SCOR Best Practice 10: Min-Max Replenishment

Min-Max Replenishment, also known as the order-point system, is a strategic inventory management practice that helps organizations maintain optimal inventory levels by triggering replenishment orders when inventory dips below a certain threshold. This method is particularly useful in ensuring that stock levels are maintained without overstocking, which can lead to increased carrying costs, or understocking, which can result in stockouts and potential loss of sales.
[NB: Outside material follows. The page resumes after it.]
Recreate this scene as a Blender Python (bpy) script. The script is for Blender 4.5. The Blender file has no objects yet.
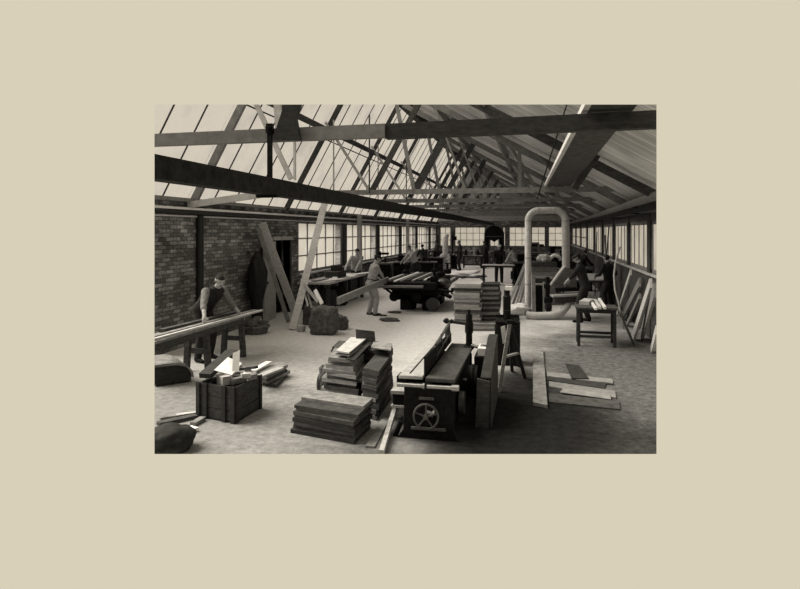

What is Min-Max Replenishment?

Min-Max Replenishment operates on two main levels:

  1. Minimum Level (Min Level): This is the inventory threshold below which a replenishment order is triggered. It is set considering the replenishment cycle time and a buffer to account for variability in demand and supply lead times. The minimum level ensures that there is enough stock to cover ongoing operations until the next order arrives.
  2. Maximum Level (Max Level): This is the upper limit to which inventory is replenished once it drops below the minimum level. The maximum level is generally set as the sum of the minimum level and the economic order quantity (EOQ), which balances ordering costs with holding costs.

When inventory levels fall below the minimum level, an order is automatically generated to replenish stock back up to the maximum level. The quantity ordered is variable and is determined by the difference between the maximum level and the current inventory, including any pending orders.

Types of Min-Max Replenishment

Min-Max Replenishment can be implemented in two configurations:

  1. Physical Min-Max Replenishment:
    • This method focuses solely on the physical inventory on hand, without considering existing customer orders. It closely resembles a Kanban system, where replenishment is triggered purely by inventory levels reaching a predefined threshold. This is a straightforward approach that does not account for customer demand variability directly.
  2. Logical Min-Max Replenishment:
    • This approach takes a more comprehensive view by netting customer orders from the on-hand inventory. If the net inventory (inventory on hand minus customer orders) falls below the minimum level, a replenishment order is triggered. This aligns with available-to-promise (ATP) or capable-to-promise (CTP) practices, where the system considers both current stock and future commitments. Logical Min-Max can further distinguish between “clean” orders (free from holds or constraints) and all orders, allowing for more nuanced inventory management.

Benefits of Min-Max Replenishment

  1. Enhanced Inventory Control: By setting minimum and maximum thresholds, organizations can avoid the pitfalls of overstocking or stockouts, leading to better inventory turnover rates and reduced carrying costs.
  2. Improved Cash Flow Management: The Min-Max system supports a balanced approach to inventory investment, freeing up cash flow by avoiding unnecessary stockpile of goods while ensuring adequate stock to meet customer demand.
  3. Automated Replenishment: Leveraging automation, Min-Max Replenishment minimizes manual intervention in the ordering process. The system automatically generates purchase orders based on real-time inventory data, reducing the risk of human error and improving operational efficiency.
  4. Flexibility and Adaptability: The system’s ability to configure both physical and logical replenishment options provides flexibility to cater to different inventory management strategies depending on the organization’s needs and market dynamics.

How Min-Max Replenishment Works in Practice

To implement Min-Max Replenishment effectively, organizations typically integrate the practice into their supply chain management and enterprise resource planning (ERP) systems. Here’s a step-by-step breakdown of the process:

  1. Determine Replenishment Cycle: Understand the lead times associated with your suppliers and the typical demand variability. This information helps in setting appropriate minimum levels.
  2. Set Minimum and Maximum Levels: Based on historical data and demand forecasts, establish your minimum and maximum inventory levels. The minimum level should cover the expected demand during the replenishment cycle time plus some safety stock.
  3. Automate Order Triggers: Use ERP systems to monitor inventory levels continuously. When inventory falls below the minimum threshold, the system automatically generates a purchase requisition or order.
  4. Monitor and Adjust: Regularly review and adjust the minimum and maximum levels based on changes in demand patterns, supply chain disruptions, or other market conditions.
  5. Integrate with Other Inventory Practices: Min-Max Replenishment works best when integrated with other inventory management practices, such as Safety Stock Planning and Demand Forecasting, to ensure a holistic approach to supply chain management.

Conclusion

Min-Max Replenishment is a foundational inventory management practice that helps organizations balance the costs of holding inventory against the need to meet customer demand consistently. By automating the replenishment process and allowing for flexibility in how inventory levels are managed, Min-Max Replenishment provides a scalable and efficient solution for modern supply chains. For businesses looking to optimize their inventory management processes, understanding and implementing Min-Max Replenishment can lead to significant cost savings, improved cash flow, and enhanced customer satisfaction.

By integrating this practice into their operations, organizations can ensure a smooth and efficient supply chain that is responsive to market needs while minimizing waste and excess costs. As supply chains continue to evolve, adopting robust practices like Min-Max Replenishment will be crucial for maintaining competitive advantage in a dynamic market environment.